_What needs to be done_
Write out the listing beneath this instruction in its entirety, exactly as it reads.

# Start of Collected data

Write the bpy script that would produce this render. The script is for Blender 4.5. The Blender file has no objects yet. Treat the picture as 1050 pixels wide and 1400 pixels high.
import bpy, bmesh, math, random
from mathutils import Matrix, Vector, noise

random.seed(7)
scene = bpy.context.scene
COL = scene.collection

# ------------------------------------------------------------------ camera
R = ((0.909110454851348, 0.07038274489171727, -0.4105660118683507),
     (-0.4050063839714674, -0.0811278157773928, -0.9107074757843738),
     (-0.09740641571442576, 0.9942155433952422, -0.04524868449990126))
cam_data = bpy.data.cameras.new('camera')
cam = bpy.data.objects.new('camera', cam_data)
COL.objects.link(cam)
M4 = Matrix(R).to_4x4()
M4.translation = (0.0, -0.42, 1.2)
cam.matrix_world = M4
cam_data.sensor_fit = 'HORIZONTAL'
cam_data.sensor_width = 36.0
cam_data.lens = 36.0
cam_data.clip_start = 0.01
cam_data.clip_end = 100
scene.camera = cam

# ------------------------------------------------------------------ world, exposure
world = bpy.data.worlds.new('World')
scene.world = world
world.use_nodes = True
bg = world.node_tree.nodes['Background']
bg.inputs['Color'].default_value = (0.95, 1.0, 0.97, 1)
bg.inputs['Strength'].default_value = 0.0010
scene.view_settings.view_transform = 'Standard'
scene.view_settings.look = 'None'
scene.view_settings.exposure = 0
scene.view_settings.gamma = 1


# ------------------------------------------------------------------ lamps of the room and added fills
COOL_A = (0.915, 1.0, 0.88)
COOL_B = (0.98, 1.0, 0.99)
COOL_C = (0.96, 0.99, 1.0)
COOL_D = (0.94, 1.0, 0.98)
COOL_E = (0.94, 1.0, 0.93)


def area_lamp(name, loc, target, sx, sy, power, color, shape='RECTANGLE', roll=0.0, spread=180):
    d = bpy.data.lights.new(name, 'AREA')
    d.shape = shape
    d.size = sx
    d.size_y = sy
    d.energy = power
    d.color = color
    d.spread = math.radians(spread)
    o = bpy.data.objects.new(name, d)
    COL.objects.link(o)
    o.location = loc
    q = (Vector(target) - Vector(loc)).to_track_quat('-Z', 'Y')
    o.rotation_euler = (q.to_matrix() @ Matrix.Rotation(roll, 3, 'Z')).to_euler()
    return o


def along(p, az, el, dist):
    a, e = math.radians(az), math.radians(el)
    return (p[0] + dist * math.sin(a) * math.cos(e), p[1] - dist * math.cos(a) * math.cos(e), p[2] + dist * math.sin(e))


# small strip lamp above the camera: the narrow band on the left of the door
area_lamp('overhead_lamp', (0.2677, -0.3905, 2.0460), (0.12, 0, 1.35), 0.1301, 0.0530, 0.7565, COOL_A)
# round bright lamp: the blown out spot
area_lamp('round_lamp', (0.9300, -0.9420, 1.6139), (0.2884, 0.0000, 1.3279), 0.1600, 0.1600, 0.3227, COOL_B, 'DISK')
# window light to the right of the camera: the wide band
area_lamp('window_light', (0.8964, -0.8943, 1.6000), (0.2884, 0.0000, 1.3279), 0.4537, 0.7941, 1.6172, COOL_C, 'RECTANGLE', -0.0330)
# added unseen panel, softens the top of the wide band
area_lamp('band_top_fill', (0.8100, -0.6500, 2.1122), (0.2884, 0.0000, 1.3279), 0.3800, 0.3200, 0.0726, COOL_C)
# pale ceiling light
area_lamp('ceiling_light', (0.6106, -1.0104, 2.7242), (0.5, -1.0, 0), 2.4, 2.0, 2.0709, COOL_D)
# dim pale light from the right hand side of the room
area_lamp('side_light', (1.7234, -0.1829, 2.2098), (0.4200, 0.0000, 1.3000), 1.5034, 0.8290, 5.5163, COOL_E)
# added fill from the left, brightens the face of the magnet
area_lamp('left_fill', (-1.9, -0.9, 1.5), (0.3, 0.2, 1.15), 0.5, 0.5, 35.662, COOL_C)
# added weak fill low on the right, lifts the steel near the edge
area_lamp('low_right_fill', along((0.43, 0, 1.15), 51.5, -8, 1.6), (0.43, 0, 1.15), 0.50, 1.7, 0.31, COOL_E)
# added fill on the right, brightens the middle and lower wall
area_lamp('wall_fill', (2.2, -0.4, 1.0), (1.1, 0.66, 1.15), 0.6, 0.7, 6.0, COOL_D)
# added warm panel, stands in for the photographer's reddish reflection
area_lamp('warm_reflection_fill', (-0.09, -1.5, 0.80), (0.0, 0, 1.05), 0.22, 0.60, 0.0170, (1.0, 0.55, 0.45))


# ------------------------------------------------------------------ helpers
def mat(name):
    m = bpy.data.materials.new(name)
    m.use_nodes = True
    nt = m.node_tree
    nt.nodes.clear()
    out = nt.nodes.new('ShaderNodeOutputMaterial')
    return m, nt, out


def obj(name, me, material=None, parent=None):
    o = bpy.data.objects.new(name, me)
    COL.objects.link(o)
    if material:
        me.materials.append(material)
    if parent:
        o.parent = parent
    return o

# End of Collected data

_Output_
Write the bpy script that would produce this render. The script is for Blender 4.5. The Blender file has no objects yet. Treat the picture as 1050 pixels wide and 1400 pixels high.
import bpy, bmesh, math, random
from mathutils import Matrix, Vector, noise

random.seed(7)
scene = bpy.context.scene
COL = scene.collection

# ------------------------------------------------------------------ camera
R = ((0.909110454851348, 0.07038274489171727, -0.4105660118683507),
     (-0.4050063839714674, -0.0811278157773928, -0.9107074757843738),
     (-0.09740641571442576, 0.9942155433952422, -0.04524868449990126))
cam_data = bpy.data.cameras.new('camera')
cam = bpy.data.objects.new('camera', cam_data)
COL.objects.link(cam)
M4 = Matrix(R).to_4x4()
M4.translation = (0.0, -0.42, 1.2)
cam.matrix_world = M4
cam_data.sensor_fit = 'HORIZONTAL'
cam_data.sensor_width = 36.0
cam_data.lens = 36.0
cam_data.clip_start = 0.01
cam_data.clip_end = 100
scene.camera = cam

# ------------------------------------------------------------------ world, exposure
world = bpy.data.worlds.new('World')
scene.world = world
world.use_nodes = True
bg = world.node_tree.nodes['Background']
bg.inputs['Color'].default_value = (0.95, 1.0, 0.97, 1)
bg.inputs['Strength'].default_value = 0.0010
scene.view_settings.view_transform = 'Standard'
scene.view_settings.look = 'None'
scene.view_settings.exposure = 0
scene.view_settings.gamma = 1


# ------------------------------------------------------------------ lamps of the room and added fills
COOL_A = (0.915, 1.0, 0.88)
COOL_B = (0.98, 1.0, 0.99)
COOL_C = (0.96, 0.99, 1.0)
COOL_D = (0.94, 1.0, 0.98)
COOL_E = (0.94, 1.0, 0.93)


def area_lamp(name, loc, target, sx, sy, power, color, shape='RECTANGLE', roll=0.0, spread=180):
    d = bpy.data.lights.new(name, 'AREA')
    d.shape = shape
    d.size = sx
    d.size_y = sy
    d.energy = power
    d.color = color
    d.spread = math.radians(spread)
    o = bpy.data.objects.new(name, d)
    COL.objects.link(o)
    o.location = loc
    q = (Vector(target) - Vector(loc)).to_track_quat('-Z', 'Y')
    o.rotation_euler = (q.to_matrix() @ Matrix.Rotation(roll, 3, 'Z')).to_euler()
    return o


def along(p, az, el, dist):
    a, e = math.radians(az), math.radians(el)
    return (p[0] + dist * math.sin(a) * math.cos(e), p[1] - dist * math.cos(a) * math.cos(e), p[2] + dist * math.sin(e))


# small strip lamp above the camera: the narrow band on the left of the door
area_lamp('overhead_lamp', (0.2677, -0.3905, 2.0460), (0.12, 0, 1.35), 0.1301, 0.0530, 0.7565, COOL_A)
# round bright lamp: the blown out spot
area_lamp('round_lamp', (0.9300, -0.9420, 1.6139), (0.2884, 0.0000, 1.3279), 0.1600, 0.1600, 0.3227, COOL_B, 'DISK')
# window light to the right of the camera: the wide band
area_lamp('window_light', (0.8964, -0.8943, 1.6000), (0.2884, 0.0000, 1.3279), 0.4537, 0.7941, 1.6172, COOL_C, 'RECTANGLE', -0.0330)
# added unseen panel, softens the top of the wide band
area_lamp('band_top_fill', (0.8100, -0.6500, 2.1122), (0.2884, 0.0000, 1.3279), 0.3800, 0.3200, 0.0726, COOL_C)
# pale ceiling light
area_lamp('ceiling_light', (0.6106, -1.0104, 2.7242), (0.5, -1.0, 0), 2.4, 2.0, 2.0709, COOL_D)
# dim pale light from the right hand side of the room
area_lamp('side_light', (1.7234, -0.1829, 2.2098), (0.4200, 0.0000, 1.3000), 1.5034, 0.8290, 5.5163, COOL_E)
# added fill from the left, brightens the face of the magnet
area_lamp('left_fill', (-1.9, -0.9, 1.5), (0.3, 0.2, 1.15), 0.5, 0.5, 35.662, COOL_C)
# added weak fill low on the right, lifts the steel near the edge
area_lamp('low_right_fill', along((0.43, 0, 1.15), 51.5, -8, 1.6), (0.43, 0, 1.15), 0.50, 1.7, 0.31, COOL_E)
# added fill on the right, brightens the middle and lower wall
area_lamp('wall_fill', (2.2, -0.4, 1.0), (1.1, 0.66, 1.15), 0.6, 0.7, 6.0, COOL_D)
# added warm panel, stands in for the photographer's reddish reflection
area_lamp('warm_reflection_fill', (-0.09, -1.5, 0.80), (0.0, 0, 1.05), 0.22, 0.60, 0.0170, (1.0, 0.55, 0.45))


# ------------------------------------------------------------------ helpers
def mat(name):
    m = bpy.data.materials.new(name)
    m.use_nodes = True
    nt = m.node_tree
    nt.nodes.clear()
    out = nt.nodes.new('ShaderNodeOutputMaterial')
    return m, nt, out


def obj(name, me, material=None, parent=None):
    o = bpy.data.objects.new(name, me)
    COL.objects.link(o)
    if material:
        me.materials.append(material)
    if parent:
        o.parent = parent
    return o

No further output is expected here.